De nuancering van de Afdeling

Met de uitspraak van 15 februari 2023 heeft de Afdeling deze jurisprudentielijn genuanceerd, omdat deze niet in overeenstemming zou zijn met de Afdelingsuitspraak van 4 mei 2021 (ECLI:NL:RVS:2021:953) over de betekenis van het Varkens in Nood-arrest. Uit deze uitspraak volgt dat ook niet-belanghebbenden toegang tot de rechter moeten hebben, voor zover in het nationale recht inspraakmogelijkheden zijn opengesteld, en zij van dit recht gebruik hebben gemaakt. Het Verdrag van Aarhus – dat centraal staat in het Varkens in Nood-arrest – is immers gericht op het bevorderen van de nuttige werking van inspraakrechten in omgevingsrechtelijke zaken.

 

De Afdeling oordeelt dat niet-belanghebbenden die zienswijzen hebben ingediend, de naleving van de ingeroepen procedurele norm over het recht op inspraak zouden moeten kunnen afdwingen bij de rechter. Een andere uitleg waarbij het relativiteitsvereiste zou worden tegengeworpen, zou tot een onwenselijke situatie leiden waarin in het nationale omgevingsrecht alsnog geen doeltreffende toegang tot de rechter zou bestaan. Dit is in strijd met het Varkens in Nood-arrest en het Verdrag van Aarhus. De Afdeling kent daarom voortaan bij de toepassing van het relativiteitsvereiste aan procedurele normen over het recht op inspraak zelfstandige betekenis toe. De onderliggende materiële norm is niet langer bepalend.

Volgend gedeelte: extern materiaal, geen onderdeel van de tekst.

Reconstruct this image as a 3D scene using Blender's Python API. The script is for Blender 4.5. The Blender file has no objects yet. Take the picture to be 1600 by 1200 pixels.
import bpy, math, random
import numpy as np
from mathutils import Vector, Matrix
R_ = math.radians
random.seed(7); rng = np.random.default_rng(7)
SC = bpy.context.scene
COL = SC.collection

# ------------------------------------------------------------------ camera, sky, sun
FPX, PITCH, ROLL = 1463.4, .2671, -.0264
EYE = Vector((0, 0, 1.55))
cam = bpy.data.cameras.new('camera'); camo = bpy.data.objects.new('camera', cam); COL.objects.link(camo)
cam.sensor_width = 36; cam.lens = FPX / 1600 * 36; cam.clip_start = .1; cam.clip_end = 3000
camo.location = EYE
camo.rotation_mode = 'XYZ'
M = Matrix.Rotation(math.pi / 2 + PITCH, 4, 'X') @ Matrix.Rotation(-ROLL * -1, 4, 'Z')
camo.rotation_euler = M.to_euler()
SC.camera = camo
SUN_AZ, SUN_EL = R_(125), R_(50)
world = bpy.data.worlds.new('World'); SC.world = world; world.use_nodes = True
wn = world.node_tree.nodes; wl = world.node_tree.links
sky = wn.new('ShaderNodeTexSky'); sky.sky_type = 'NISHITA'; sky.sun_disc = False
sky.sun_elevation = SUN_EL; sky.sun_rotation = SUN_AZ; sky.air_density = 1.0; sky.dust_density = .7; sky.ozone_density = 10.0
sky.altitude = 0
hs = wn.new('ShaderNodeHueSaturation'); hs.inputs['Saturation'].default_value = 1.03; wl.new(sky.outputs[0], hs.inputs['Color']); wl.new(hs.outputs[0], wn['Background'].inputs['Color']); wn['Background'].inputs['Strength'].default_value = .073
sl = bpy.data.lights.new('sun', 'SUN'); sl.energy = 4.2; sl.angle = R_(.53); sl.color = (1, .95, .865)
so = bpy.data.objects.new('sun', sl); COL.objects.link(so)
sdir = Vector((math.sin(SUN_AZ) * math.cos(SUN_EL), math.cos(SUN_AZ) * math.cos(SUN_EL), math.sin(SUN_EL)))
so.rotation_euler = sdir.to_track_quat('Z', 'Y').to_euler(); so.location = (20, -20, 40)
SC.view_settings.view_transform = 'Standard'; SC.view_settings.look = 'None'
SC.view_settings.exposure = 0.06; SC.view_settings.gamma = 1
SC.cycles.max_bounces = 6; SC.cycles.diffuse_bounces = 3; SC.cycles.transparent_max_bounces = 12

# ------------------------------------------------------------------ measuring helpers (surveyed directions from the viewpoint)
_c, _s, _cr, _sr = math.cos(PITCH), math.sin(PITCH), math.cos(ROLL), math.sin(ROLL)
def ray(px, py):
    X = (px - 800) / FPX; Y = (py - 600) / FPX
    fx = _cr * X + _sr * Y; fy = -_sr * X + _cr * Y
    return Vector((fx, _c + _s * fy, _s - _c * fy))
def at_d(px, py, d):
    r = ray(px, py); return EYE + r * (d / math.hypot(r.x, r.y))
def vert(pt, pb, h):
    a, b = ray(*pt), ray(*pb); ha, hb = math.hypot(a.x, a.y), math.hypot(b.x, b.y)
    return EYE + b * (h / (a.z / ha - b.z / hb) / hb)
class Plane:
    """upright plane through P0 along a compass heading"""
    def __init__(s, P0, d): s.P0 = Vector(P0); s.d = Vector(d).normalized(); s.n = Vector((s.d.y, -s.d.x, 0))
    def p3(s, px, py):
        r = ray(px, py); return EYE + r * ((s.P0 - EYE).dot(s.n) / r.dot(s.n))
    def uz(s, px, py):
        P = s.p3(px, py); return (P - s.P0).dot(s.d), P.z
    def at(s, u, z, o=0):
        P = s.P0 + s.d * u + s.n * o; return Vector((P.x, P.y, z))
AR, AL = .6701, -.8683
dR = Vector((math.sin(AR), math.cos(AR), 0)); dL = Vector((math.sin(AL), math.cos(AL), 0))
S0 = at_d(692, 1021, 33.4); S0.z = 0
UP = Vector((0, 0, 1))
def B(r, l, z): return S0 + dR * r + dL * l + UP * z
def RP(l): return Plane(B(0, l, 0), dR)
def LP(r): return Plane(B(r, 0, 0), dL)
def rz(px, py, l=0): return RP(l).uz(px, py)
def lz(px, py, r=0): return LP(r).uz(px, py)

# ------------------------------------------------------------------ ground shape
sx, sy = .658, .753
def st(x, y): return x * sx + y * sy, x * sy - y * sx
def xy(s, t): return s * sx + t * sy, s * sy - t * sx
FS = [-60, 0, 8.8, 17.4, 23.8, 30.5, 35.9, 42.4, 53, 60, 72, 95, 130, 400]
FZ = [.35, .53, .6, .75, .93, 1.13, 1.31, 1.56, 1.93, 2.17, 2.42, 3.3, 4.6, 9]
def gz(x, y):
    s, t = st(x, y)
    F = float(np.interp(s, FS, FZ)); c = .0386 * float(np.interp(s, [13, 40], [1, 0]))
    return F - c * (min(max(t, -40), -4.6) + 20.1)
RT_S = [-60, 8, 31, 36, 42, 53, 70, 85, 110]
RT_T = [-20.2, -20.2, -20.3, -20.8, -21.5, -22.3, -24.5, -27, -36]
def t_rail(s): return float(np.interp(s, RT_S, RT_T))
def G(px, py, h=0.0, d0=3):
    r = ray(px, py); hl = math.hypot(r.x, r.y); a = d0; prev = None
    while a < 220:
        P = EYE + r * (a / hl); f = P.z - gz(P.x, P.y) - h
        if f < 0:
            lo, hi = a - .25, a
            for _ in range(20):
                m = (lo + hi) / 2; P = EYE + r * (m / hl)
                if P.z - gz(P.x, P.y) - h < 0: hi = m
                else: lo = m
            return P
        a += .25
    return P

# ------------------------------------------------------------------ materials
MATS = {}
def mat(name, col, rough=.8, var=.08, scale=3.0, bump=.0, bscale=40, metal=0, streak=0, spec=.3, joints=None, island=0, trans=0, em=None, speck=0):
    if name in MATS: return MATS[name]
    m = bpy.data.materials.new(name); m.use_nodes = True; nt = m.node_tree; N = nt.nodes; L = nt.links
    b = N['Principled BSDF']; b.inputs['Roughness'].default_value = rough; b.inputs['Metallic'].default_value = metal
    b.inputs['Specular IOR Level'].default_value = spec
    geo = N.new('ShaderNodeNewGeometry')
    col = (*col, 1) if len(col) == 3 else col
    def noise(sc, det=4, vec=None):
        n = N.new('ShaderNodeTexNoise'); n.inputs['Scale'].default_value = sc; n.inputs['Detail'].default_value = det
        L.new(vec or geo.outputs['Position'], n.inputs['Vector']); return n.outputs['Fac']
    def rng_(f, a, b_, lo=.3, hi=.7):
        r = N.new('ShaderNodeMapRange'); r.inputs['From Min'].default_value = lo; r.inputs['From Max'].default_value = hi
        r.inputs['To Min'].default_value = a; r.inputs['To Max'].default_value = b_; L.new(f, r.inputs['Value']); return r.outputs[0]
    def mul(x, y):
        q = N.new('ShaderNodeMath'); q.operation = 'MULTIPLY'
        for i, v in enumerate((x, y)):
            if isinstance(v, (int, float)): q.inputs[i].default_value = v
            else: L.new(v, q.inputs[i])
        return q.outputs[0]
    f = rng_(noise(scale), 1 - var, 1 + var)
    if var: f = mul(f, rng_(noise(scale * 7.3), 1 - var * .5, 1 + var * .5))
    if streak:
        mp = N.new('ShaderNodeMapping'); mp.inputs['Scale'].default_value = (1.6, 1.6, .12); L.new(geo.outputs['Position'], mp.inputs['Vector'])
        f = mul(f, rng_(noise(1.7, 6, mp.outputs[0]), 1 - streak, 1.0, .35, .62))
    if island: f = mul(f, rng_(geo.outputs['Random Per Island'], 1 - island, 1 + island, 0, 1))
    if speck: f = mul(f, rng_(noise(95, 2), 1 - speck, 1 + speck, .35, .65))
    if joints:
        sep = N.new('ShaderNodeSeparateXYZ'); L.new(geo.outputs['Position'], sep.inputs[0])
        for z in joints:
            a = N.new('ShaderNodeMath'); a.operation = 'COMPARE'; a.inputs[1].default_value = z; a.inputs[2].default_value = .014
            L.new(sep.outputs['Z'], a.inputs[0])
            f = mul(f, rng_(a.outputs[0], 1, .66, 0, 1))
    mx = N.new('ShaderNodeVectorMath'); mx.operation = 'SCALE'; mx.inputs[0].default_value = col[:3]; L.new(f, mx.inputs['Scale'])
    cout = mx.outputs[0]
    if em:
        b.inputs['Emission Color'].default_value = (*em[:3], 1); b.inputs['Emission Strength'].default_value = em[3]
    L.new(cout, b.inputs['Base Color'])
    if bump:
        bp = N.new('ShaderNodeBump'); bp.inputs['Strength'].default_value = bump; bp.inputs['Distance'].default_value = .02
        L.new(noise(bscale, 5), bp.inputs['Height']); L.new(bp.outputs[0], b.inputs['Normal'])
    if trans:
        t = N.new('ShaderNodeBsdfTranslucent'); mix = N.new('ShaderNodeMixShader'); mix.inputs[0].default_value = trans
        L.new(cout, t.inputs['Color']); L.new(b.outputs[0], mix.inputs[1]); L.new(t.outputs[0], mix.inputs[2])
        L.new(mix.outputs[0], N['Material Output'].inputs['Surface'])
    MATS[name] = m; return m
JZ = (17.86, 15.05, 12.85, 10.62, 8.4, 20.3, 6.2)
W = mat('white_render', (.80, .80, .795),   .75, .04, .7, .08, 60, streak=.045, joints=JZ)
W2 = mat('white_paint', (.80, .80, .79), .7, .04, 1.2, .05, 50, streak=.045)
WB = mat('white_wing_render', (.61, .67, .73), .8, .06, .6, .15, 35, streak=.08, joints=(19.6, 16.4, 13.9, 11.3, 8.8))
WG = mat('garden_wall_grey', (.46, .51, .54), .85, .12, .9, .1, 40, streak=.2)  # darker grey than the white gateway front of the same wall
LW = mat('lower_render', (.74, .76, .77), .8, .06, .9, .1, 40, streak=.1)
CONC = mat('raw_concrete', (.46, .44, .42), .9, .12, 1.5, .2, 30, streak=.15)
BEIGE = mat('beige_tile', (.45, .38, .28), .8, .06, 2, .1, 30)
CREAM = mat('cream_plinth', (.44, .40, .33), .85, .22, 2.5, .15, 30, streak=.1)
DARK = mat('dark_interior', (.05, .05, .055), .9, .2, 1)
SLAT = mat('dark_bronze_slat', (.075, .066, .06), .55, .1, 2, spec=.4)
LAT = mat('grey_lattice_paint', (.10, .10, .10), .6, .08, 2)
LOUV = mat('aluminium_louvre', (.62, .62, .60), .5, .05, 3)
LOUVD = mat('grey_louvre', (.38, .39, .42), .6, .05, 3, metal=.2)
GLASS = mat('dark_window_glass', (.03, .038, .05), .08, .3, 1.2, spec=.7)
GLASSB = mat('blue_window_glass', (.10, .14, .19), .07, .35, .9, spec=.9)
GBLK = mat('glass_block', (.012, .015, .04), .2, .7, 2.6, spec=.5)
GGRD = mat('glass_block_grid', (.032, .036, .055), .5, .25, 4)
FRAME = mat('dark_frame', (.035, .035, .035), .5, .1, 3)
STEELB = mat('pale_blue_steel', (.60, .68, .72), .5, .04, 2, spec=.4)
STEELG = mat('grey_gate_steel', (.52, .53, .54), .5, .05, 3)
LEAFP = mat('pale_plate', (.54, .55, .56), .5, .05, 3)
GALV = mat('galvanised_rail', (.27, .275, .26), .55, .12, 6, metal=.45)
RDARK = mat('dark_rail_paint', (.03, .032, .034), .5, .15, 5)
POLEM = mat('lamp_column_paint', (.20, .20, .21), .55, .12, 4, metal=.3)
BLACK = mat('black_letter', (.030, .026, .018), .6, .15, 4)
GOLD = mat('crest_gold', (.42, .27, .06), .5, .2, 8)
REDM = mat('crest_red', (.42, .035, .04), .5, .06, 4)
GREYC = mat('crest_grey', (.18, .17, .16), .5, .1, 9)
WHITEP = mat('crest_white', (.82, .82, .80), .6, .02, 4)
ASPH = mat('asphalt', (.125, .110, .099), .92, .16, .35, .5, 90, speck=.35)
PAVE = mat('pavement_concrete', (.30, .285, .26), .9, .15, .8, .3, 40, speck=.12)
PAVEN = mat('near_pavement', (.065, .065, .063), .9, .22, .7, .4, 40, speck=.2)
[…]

Dit geldt in het vervolg zowel voor belanghebbenden als niet-belanghebbenden.

Wat betekent dit in deze zaak?

Door het feit dat de Aerius-berekening niet ter inzage heeft gelegen terwijl dit wel had gemoeten – gelet op artikel 3:11 Awb – heeft de appellant geen zienswijze ten aanzien daarvan naar voren kunnen brengen. De Afdeling oordeelt dat het bestemmingsplan in zoverre niet met de nodige zorgvuldigheid is voorbereid. De Afdeling overweegt vervolgens dat in dit geval op voorhand duidelijk is dat het alsnog herstellen van het inspraakgebrek niet tot een ander besluit met een andere uitkomst kan leiden. Appellant heeft immers bij de definitieve vaststelling van het bestemmingsplan alsnog de Aerius-berekening ingezien en heeft bovendien geen inhoudelijke gronden aangevoerd die zouden moeten leiden tot de conclusie dat de Aerius-berekening gebreken vertoont. Het inspraakgebrek leidt in dit geval dus niet tot vernietiging van het bestemmingsplan.

Betekenis voor de praktijk

Met de uitspraak van 15 februari 2023 heeft de Afdeling de werking van het relativiteitsvereiste aangaande het recht op inspraak verduidelijkt. Deze nuancering lijkt in de praktijk van beperkte betekenis, omdat de nuancering uitsluitend ziet op het recht op inspraak in omgevingsrechtelijke zaken en op inspraakrechten die een belanghebbende of een niet-belanghebbende zelf aan het nationale recht ontlenen. (Niet-)belanghebbenden kunnen dus voortaan ook in beroep wijzen op een schending van het inspraakrecht. De rechter zal naar verwachting veelal tot het oordeel komen dat het besluit niet anders zou hebben geluid zonder het inspraakgebrek, zodat een schending niet tot een vernietiging zal leiden. Hiervan is volgens ons al snel sprake, bijvoorbeeld doordat stukken alsnog ter inzage zijn gelegd of doordat het gebrek wordt gepasseerd met toepassing van artikel 6:22 van de Awb.